TASK INPUT ->
+ + + + + + +
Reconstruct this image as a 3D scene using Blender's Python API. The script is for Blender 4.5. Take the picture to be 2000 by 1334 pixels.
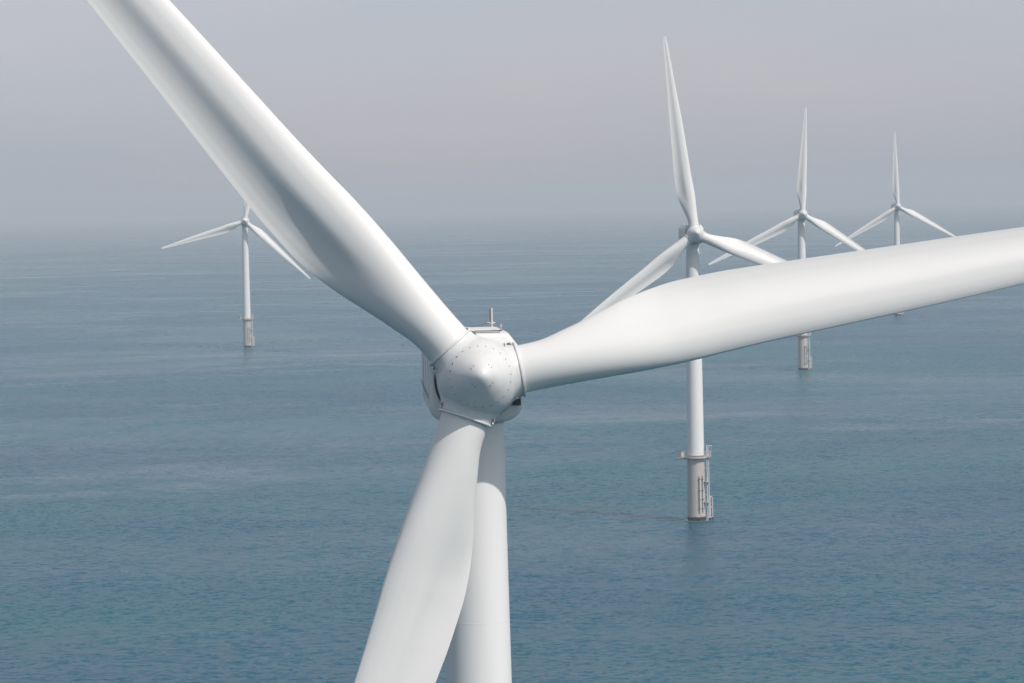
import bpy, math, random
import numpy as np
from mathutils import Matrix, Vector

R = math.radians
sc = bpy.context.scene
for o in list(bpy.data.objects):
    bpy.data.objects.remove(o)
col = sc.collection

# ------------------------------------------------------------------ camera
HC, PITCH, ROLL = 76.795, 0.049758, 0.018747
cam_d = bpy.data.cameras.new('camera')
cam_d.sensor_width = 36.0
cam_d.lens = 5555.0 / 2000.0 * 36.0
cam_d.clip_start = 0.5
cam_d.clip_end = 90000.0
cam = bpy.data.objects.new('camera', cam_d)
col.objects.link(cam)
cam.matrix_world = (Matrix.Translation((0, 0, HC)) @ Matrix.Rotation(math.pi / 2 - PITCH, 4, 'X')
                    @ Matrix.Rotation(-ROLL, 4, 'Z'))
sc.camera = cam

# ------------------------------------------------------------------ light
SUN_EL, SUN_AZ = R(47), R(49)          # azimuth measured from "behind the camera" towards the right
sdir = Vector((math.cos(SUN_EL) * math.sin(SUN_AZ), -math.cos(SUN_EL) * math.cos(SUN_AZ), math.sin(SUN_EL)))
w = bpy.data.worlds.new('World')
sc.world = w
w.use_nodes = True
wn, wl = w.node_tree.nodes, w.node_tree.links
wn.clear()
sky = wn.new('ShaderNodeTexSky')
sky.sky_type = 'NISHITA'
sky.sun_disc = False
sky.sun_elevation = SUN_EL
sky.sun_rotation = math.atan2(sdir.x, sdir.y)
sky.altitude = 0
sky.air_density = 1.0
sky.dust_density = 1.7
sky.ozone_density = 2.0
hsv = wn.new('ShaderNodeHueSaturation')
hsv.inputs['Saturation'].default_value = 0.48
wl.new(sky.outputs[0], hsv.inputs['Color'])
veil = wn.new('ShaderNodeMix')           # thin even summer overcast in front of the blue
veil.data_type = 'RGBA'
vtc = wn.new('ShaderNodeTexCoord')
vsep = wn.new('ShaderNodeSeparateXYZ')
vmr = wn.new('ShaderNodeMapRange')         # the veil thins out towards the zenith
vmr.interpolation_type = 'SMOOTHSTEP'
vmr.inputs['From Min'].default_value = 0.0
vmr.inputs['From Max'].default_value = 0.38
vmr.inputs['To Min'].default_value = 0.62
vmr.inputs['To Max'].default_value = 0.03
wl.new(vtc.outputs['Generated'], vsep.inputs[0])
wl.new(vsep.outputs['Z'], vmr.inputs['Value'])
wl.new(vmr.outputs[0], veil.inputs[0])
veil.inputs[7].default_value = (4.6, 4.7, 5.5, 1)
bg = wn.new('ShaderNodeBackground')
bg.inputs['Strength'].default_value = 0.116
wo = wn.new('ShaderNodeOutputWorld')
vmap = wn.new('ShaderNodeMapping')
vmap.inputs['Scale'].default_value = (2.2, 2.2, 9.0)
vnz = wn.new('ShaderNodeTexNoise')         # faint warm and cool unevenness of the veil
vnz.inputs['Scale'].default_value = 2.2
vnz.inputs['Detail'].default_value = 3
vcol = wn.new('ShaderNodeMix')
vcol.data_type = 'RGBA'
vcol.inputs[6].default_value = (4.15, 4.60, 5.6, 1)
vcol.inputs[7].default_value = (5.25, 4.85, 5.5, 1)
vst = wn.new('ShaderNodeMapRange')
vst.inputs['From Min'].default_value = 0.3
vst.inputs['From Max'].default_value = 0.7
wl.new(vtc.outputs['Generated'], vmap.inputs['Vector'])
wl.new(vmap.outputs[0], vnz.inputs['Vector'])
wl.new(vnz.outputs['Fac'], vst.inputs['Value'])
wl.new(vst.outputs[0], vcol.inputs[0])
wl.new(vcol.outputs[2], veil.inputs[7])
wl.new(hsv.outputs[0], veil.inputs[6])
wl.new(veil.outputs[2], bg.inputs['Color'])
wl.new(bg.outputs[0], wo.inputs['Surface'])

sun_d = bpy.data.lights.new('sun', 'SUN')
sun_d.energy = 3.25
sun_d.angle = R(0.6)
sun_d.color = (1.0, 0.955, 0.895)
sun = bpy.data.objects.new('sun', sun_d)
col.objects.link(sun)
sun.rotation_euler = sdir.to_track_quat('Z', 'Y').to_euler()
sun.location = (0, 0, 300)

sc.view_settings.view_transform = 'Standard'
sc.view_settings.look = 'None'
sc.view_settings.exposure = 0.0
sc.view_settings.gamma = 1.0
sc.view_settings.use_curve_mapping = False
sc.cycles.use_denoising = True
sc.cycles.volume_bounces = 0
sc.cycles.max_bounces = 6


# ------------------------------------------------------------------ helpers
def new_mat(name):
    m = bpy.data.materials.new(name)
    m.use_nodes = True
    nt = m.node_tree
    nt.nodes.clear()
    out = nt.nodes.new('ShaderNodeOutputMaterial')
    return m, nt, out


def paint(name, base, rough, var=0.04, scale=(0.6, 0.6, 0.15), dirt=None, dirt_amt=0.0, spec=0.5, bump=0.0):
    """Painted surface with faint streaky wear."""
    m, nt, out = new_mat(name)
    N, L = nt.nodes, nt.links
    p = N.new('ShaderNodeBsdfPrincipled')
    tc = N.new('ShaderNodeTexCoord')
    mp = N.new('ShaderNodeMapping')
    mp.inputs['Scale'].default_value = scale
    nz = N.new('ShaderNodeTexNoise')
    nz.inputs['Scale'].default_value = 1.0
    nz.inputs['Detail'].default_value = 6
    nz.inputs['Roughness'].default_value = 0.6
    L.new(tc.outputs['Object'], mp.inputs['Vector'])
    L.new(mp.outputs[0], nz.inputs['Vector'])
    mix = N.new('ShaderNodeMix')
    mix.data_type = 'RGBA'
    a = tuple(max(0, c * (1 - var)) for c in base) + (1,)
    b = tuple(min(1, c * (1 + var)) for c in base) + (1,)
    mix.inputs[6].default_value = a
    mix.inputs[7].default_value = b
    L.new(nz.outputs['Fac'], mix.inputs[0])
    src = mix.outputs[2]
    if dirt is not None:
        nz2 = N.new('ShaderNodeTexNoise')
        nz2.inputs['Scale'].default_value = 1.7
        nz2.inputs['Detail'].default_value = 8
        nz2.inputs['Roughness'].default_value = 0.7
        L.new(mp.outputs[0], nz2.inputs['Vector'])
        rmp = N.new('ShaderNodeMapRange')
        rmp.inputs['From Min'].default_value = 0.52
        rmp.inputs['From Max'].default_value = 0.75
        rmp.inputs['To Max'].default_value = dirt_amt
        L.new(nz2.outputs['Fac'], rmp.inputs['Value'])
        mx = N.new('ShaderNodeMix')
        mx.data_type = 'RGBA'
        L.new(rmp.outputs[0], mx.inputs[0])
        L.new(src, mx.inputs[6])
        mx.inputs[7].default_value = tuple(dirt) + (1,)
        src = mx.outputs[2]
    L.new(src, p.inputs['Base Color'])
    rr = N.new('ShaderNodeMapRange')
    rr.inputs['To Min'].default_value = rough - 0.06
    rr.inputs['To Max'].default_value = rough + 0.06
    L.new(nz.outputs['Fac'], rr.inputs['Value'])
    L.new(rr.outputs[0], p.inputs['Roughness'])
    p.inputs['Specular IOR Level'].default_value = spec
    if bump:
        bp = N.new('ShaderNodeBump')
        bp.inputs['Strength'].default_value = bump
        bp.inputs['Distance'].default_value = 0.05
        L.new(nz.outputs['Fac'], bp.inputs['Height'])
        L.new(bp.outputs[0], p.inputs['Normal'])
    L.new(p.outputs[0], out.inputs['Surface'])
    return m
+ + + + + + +
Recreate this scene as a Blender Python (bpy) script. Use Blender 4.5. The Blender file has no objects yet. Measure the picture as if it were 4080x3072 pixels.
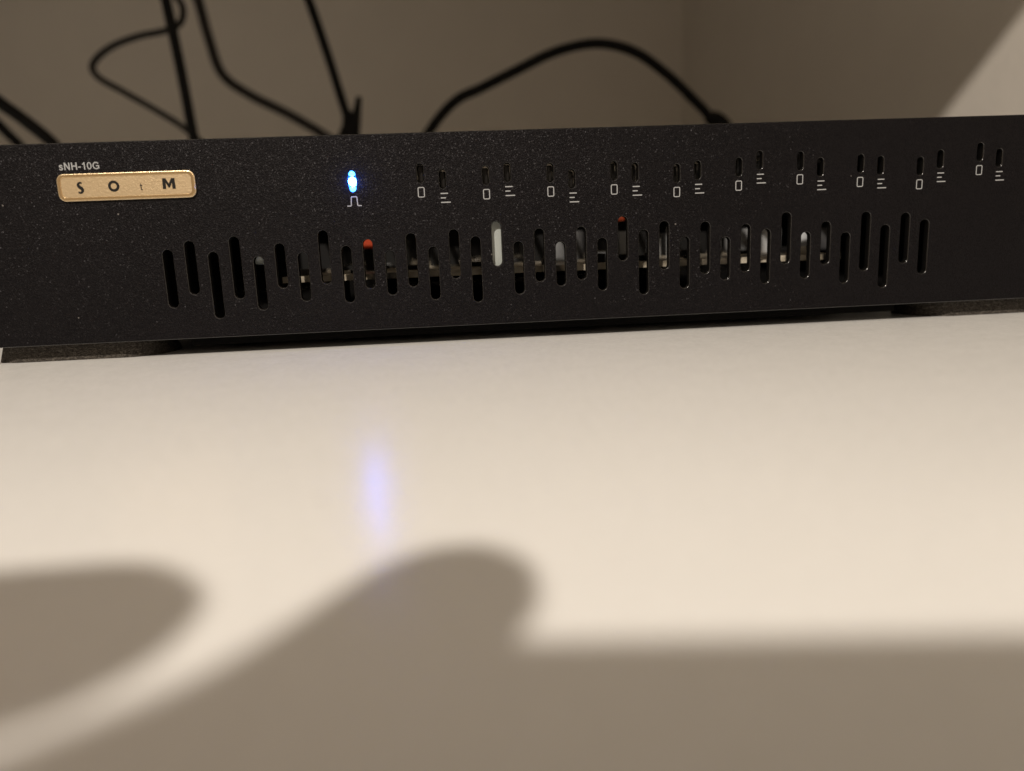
+ + + + + + +
Exactly reproduce the stretch that starts at the line containing "Reconstruct this image" and ends at the line containing "col = sc.collection", both ends included; leave any pictures out.

IN RESPONSE ->
Reconstruct this image as a 3D scene using Blender's Python API. The script is for Blender 4.5. Take the picture to be 2000 by 1334 pixels.
import bpy, math, random
import numpy as np
from mathutils import Matrix, Vector

R = math.radians
sc = bpy.context.scene
for o in list(bpy.data.objects):
    bpy.data.objects.remove(o)
col = sc.collection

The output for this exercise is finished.